Given exercise -
Set the lines down again exactly, first line through the line that contains "from mathutils import Matrix, Vector", with no pictures.

Listing -
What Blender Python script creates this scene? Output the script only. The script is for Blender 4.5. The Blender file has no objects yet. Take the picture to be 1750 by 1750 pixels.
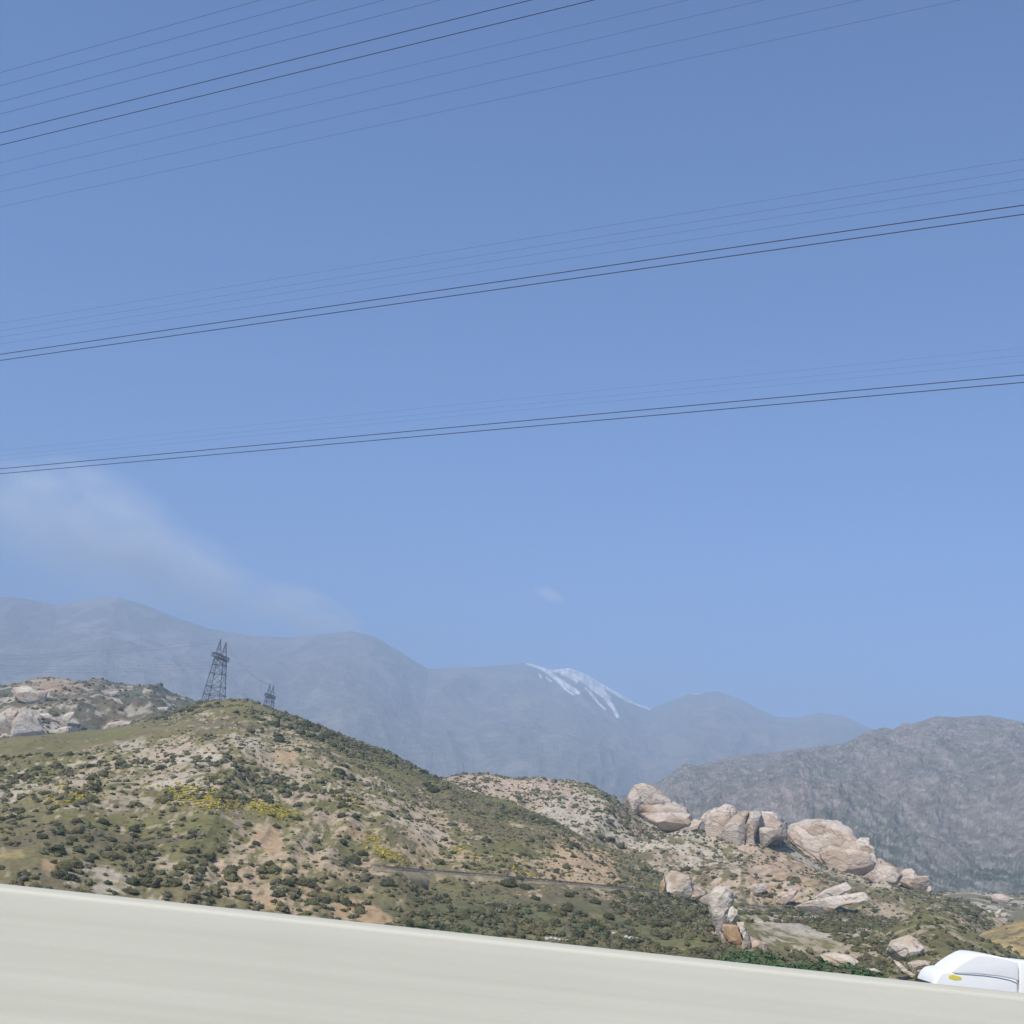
import bpy, math, random
import numpy as np
from mathutils import Matrix, Vector

random.seed(7)
RNG = np.random.default_rng(11)
S = bpy.context.scene
COL = S.collection

# ------------------------------------------------------------------ camera
FPX = 2112.0                      # focal length in pixels of a 1750 px frame
ROLL = math.radians(6.1)
PITCH = math.atan(565 * math.cos(ROLL) / FPX)
CAM = np.array([0.0, 0.0, 1.3])
_f = np.array([0, math.cos(PITCH), math.sin(PITCH)])
_r0 = np.array([1.0, 0, 0]); _u0 = np.array([0, -math.sin(PITCH), math.cos(PITCH)])
RT = math.cos(ROLL) * _r0 + math.sin(ROLL) * _u0
UP = math.cos(ROLL) * _u0 - math.sin(ROLL) * _r0
cd = bpy.data.cameras.new('camera'); cam = bpy.data.objects.new('camera', cd); COL.objects.link(cam)
cd.sensor_width = 36; cd.lens = 36 * FPX / 1750; cd.clip_start = 0.1; cd.clip_end = 90000
m = Matrix.Identity(4)
for i in range(3):
    m[i][0] = RT[i]; m[i][1] = UP[i]; m[i][2] = -_f[i]; m[i][3] = CAM[i]
cam.matrix_world = m
S.camera = cam

# ------------------------------------------------------------------ light
SUN_EL, SUN_AZ = math.radians(50), math.radians(-142)     # azimuth from +Y, clockwise (towards +X)
sv = Vector((math.sin(SUN_AZ) * math.cos(SUN_EL), math.cos(SUN_AZ) * math.cos(SUN_EL), math.sin(SUN_EL)))
w = bpy.data.worlds.new('World'); S.world = w; w.use_nodes = True
nt = w.node_tree; bg = nt.nodes['Background']
sky = nt.nodes.new('ShaderNodeTexSky'); sky.sky_type = 'NISHITA'; sky.sun_disc = False
sky.sun_elevation = SUN_EL; sky.sun_rotation = SUN_AZ
sky.altitude = 4000; sky.air_density = 1.0; sky.dust_density = 1.6; sky.ozone_density = 10.0
nt.links.new(sky.outputs[0], bg.inputs[0]); bg.inputs[1].default_value = 0.15
sl = bpy.data.lights.new('sun', 'SUN'); so = bpy.data.objects.new('sun', sl); COL.objects.link(so)
sl.energy = 4.2; sl.angle = math.radians(0.6); sl.color = (1.0, 0.95, 0.87)
so.rotation_euler = (-sv).to_track_quat('-Z', 'Y').to_euler()
S.view_settings.view_transform = 'Standard'; S.view_settings.look = 'None'
S.view_settings.exposure = 0.63; S.view_settings.gamma = 1.0
S.view_settings.use_curve_mapping = False
S.render.engine = 'CYCLES'
S.cycles.max_bounces = 12; S.cycles.diffuse_bounces = 2; S.cycles.volume_bounces = 10
S.cycles.use_denoising = True
HAZE_DENSITY = 1.85e-4
HAZE_TOP = 1800.0

# ------------------------------------------------------------------ helpers
def ray(px, py):
    px = np.asarray(px, float); py = np.asarray(py, float)
    a = (px - 875) / FPX; b = -(py - 875) / FPX
    return _f + a[..., None] * RT + b[..., None] * UP

def at(px, py, rho):
    """point seen at a pixel, at horizontal range rho"""
    d = ray(px, py); h = np.hypot(d[..., 0], d[..., 1])
    return CAM + d * (np.asarray(rho, float) / h)[..., None]

def at_y(px, py, Y):
    d = ray(px, py)
    return CAM + d * (Y / d[..., 1])[..., None]

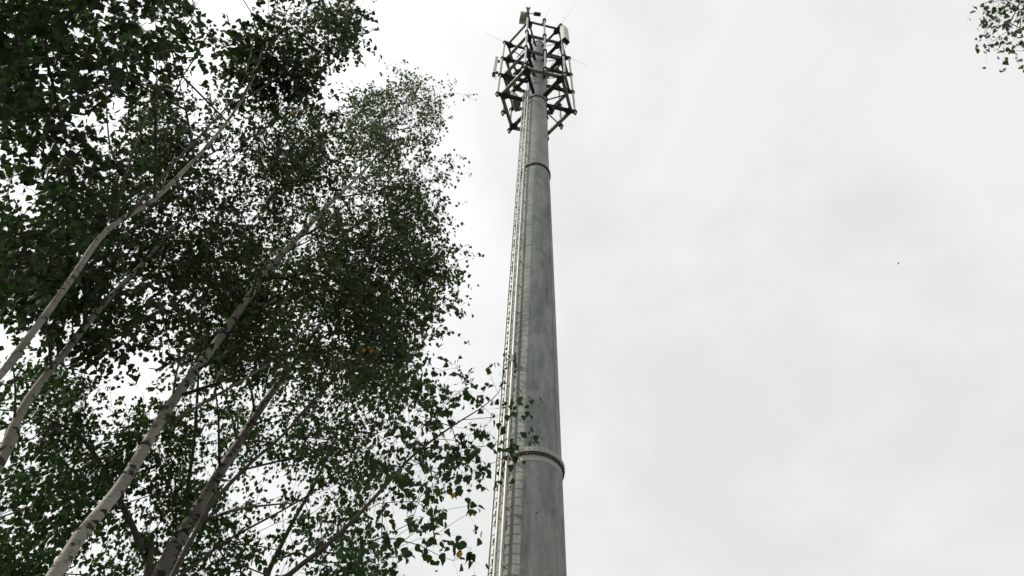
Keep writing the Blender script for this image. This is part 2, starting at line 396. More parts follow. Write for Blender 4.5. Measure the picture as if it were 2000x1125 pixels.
# --- antenna cage: four hexagonal rings, radial beams, pipes on the corners and on three edges
RH, ROT, Z0, DZ = 2.275, -.345, 41.97, 3.525
def hx(k, l, r=RH, dz=0.0):
    a = ROT + k * math.pi / 3
    return np.array([CX + r * math.sin(a), CY - r * math.cos(a), Z0 + DZ * l + G + dz])
def mid(k, l, out=0.0, dz=0.0):
    p = (hx(k, l) + hx(k + 1, l)) / 2; a = ROT + (k + .5) * math.pi / 3
    return p + np.array([math.sin(a), -math.cos(a), 0]) * out + np.array([0, 0, dz])
for l in range(4):
    for k in range(6):
        a, b_ = hx(k, l), hx(k + 1, l); d = (b_ - a) / np.linalg.norm(b_ - a)
        s = .20 if l == 0 else (.18 if l < 3 else .14)
        f = MB(); f.beam(a + d * .06, b_ - d * .06, s, s, ibeam=(l > 0))
        ro_ = f.build('ring_beam', MT['galv'], tower, tuple(a))
        bb = MB()                                            # bolts along the upper flange
        nrm2 = np.array([d[1], -d[0], 0])
        for u in (.2, .4, .6, .8):
            c = a + (b_ - a) * u + np.array([0, 0, s / 2 + .03]) + nrm2 * .04; bb.box(c, d * .022, nrm2 * .022, (0, 0, .045))
        tag(bb.build('bolts', MT['dark'], ro_, tuple(a)), kind='stuff')
        # radial beam to the mast
        c0 = np.array([CX, CY, a[2]]); dr = (c0 - a) / np.linalg.norm(c0 - a)
        inner = c0 - dr * (.66 if l == 0 else (.60 if l == 1 else (.49 if l == 2 else .42)))
        f = MB(); f.beam(a + dr * .07, inner, .19 if l < 3 else .13, .26 if l < 3 else .18, ibeam=True)
        f.build('radial_beam', MT['dark'], tower, tuple(a))
        # gusset plate at the corner (horizontal, chamfered)
        sd = np.cross(dr, (0, 0, 1)); t = .012
        pl = [a + dr * x + sd * y for x, y in ((-.08, -.08), (-.08, .08), (.06, .22), (.20, .24), (.48, .09), (.48, -.09), (.20, -.24), (.06, -.22))]
        zf = -s / 2 - .02 if l == 0 else -.12
        V = [p_ + (0, 0, zf) for p_ in pl] + [p_ + (0, 0, zf + 2 * t) for p_ in pl]; n8 = 8
        F = [tuple(range(n8)), tuple(range(n8, 2 * n8))[::-1]] + [(i, i + n8, (i + 1) % n8 + n8, (i + 1) % n8) for i in range(n8)]
        F = [tuple(f_[::-1]) for f_ in F]
        MB().add(V, F).build('gusset_plate', MT['dark'], tower, tuple(a))
        if k in (1, 2, 3, 5) and l == 0:                                   # knee braces
            f = MB(); f.beam((a + b_) / 2 + (0, 0, -.02), c0 + ((a + b_) / 2 - c0) * .30, .07, .06); f.build('tie_bar', MT['dark'], tower, tuple(a))
for k in range(6):                                             # slanting stays between levels, at the corners next to the mast
    for l in range(3):
        if k in (0, 1):
            a = hx(k, l, RH - .08, .1); c = hx(k, l + 1, .56, -.15)
            MB().tube([a, c], .028, 6).build('stay_rod', MT['dark'], tower, tuple(a))
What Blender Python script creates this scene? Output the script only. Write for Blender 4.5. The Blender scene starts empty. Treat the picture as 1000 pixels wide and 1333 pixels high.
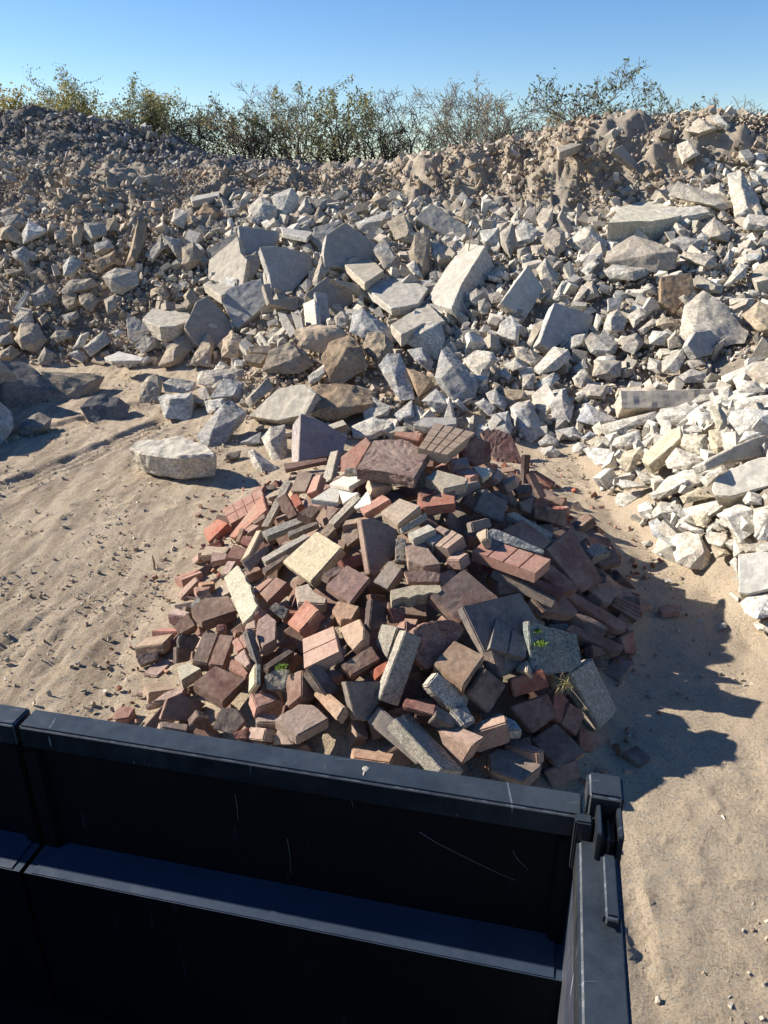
import bpy, bmesh, math, random
import numpy as np
from mathutils import Vector, Matrix, noise as mnoise
R_ = math.radians
scene = bpy.context.scene
# ---------------------------------------------------------------- camera
PITCH = 24.0; CAMH = 2.5; FPX = 1002.0
cam = bpy.data.objects.new('camera', bpy.data.cameras.new('camera'))
scene.collection.objects.link(cam); scene.camera = cam
cam.location = (0, 0, CAMH); cam.rotation_euler = (R_(90-PITCH), 0, 0)
cam.data.sensor_fit = 'VERTICAL'; cam.data.sensor_height = 36; cam.data.sensor_width = 27
cam.data.lens = 36*FPX/1333; cam.data.clip_start = .05; cam.data.clip_end = 9000
# ---------------------------------------------------------------- sky and sun
SUN_EL, SUN_AZ = 29.5, 18.0       # azimuth: degrees beyond due left
sdir = Vector((-math.cos(R_(SUN_AZ))*math.cos(R_(SUN_EL)), math.sin(R_(SUN_AZ))*math.cos(R_(SUN_EL)), math.sin(R_(SUN_EL))))
w = bpy.data.worlds.new('World'); scene.world = w; w.use_nodes = True
nt = w.node_tree; nt.nodes.clear()
sky = nt.nodes.new('ShaderNodeTexSky'); sky.sky_type = 'NISHITA'; sky.sun_disc = False
sky.sun_elevation = R_(SUN_EL); sky.sun_rotation = math.atan2(sdir.x, sdir.y)
sky.air_density = 1.0; sky.dust_density = 0.15; sky.ozone_density = 3.5; sky.altitude = 900
bg = nt.nodes.new('ShaderNodeBackground'); bg.inputs[1].default_value = 0.076
wo = nt.nodes.new('ShaderNodeOutputWorld')
sat = nt.nodes.new('ShaderNodeHueSaturation'); sat.inputs['Saturation'].default_value = 1.2; sat.inputs['Hue'].default_value = .507; nt.links.new(sky.outputs[0], sat.inputs['Color']); nt.links.new(sat.outputs[0], bg.inputs[0]); nt.links.new(bg.outputs[0], wo.inputs[0])
sl = bpy.data.lights.new('sun', 'SUN'); sl.energy = 5.0; sl.angle = R_(.5); sl.color = (1, .93, .82)
so = bpy.data.objects.new('sun', sl); scene.collection.objects.link(so)
so.rotation_euler = sdir.to_track_quat('Z', 'Y').to_euler()
vs = scene.view_settings; vs.view_transform = 'Standard'; vs.look = 'None'; vs.exposure = 1.0; vs.gamma = 1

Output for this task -
What Blender Python script creates this scene? Output the script only. The script is for Blender 4.5. The Blender file has no objects yet. Take the picture to be 1750 by 1750 pixels.
import bpy, math, random
import numpy as np
from mathutils import Matrix, Vector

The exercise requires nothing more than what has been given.